Site of Tommy's Place & The Back Lot  
120 East Black Street


Tommy's Place and numerous other businesses were once housed in this areas along East Black Street and the corner of South Trade Street.

Architect:  Unknown

Builder:     Unknown

Built:         circa 1930s

Straightening East Black Street was an important aspect of RH's downtown re-development. The vacant area in the middle-left section of this photo was where Tommy's Place was housed. 

Sanborn Insurance Map showing the location of the restaurant and the open areas surrounding the corner of South Trade (South Dave Lyle), and East Black Streets.
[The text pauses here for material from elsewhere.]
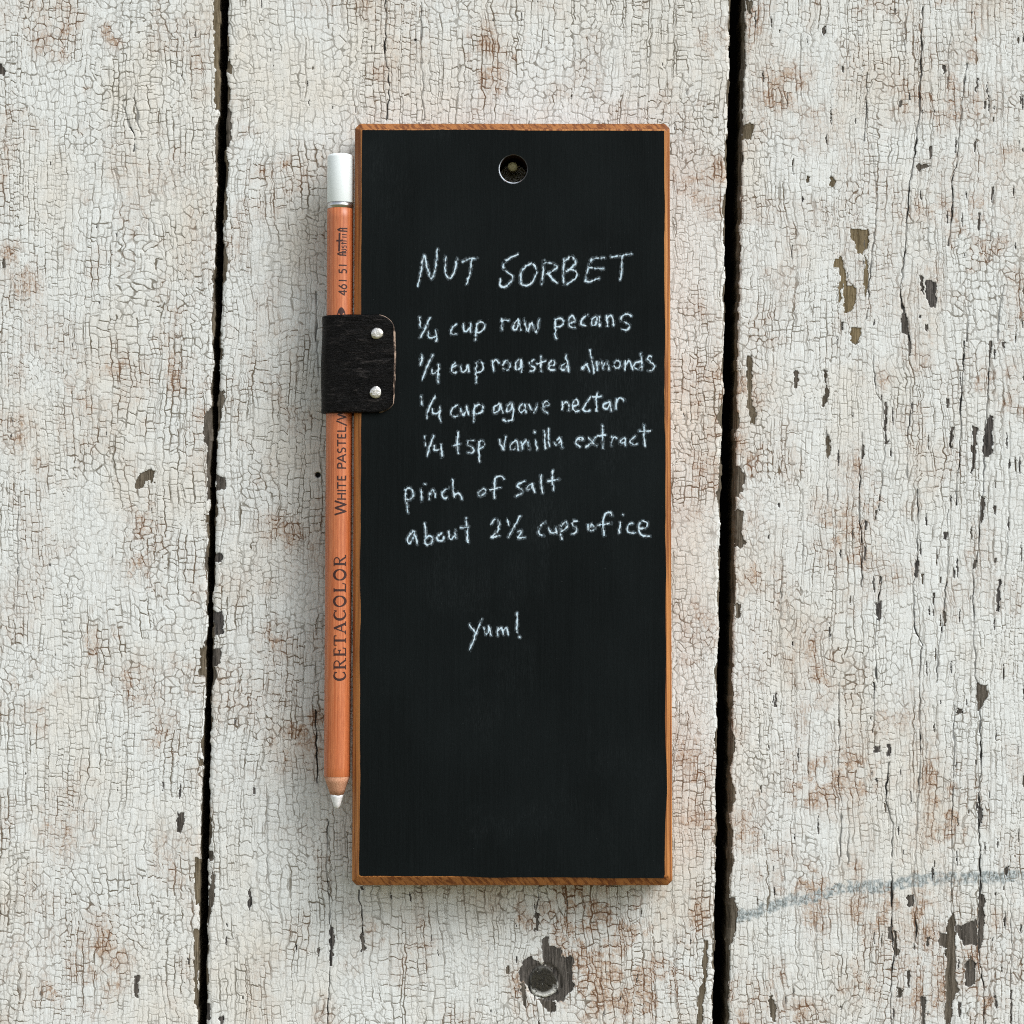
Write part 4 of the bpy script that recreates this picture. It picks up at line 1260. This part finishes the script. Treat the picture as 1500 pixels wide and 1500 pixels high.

The corner of what was originally East Black Street and South Trade Street, was the area know by locals as the Back Lot area.  This corner had developed as a commercial and small industrial area of the town, due to easy access to water, proximity to the railroad and historically for decades the best access to the freight depot was by crossing the railroad at the Black Street crossing.  Thus, it became a central gathering spot for individuals to park their cards and walk uptown to shop, grab a bit of lunch, or stop in and dine when getting off work.  Small stores and restaurants were ultimately constructed here, including Tommy’s Place, a very popular, establishment owned and operated by Tom and Sumela Zadan, early Lebanese immigrants to Rock Hill.

Just south of the corner and the Zadan's restaurant was the Palmetto Library building, which faced South Trade Street and served for decades as the African American Library facility, in what had once been a fine turn of the century home. This Palmetto Library often receiving second hand books and periodicals from the state library department and operated on limited hours and minimal staff.

The widening of Black Street and the relocation of the railroad to allow for a new underpass, expedited the bulldozing of most builds along Black Street as well as South Trade, which eventually was named South Dave Lyle Boulevard. This was in honor of Rock Hill’s long-term mayor, David Lyle who spearheaded the redevelopment of downtown Rock Hill.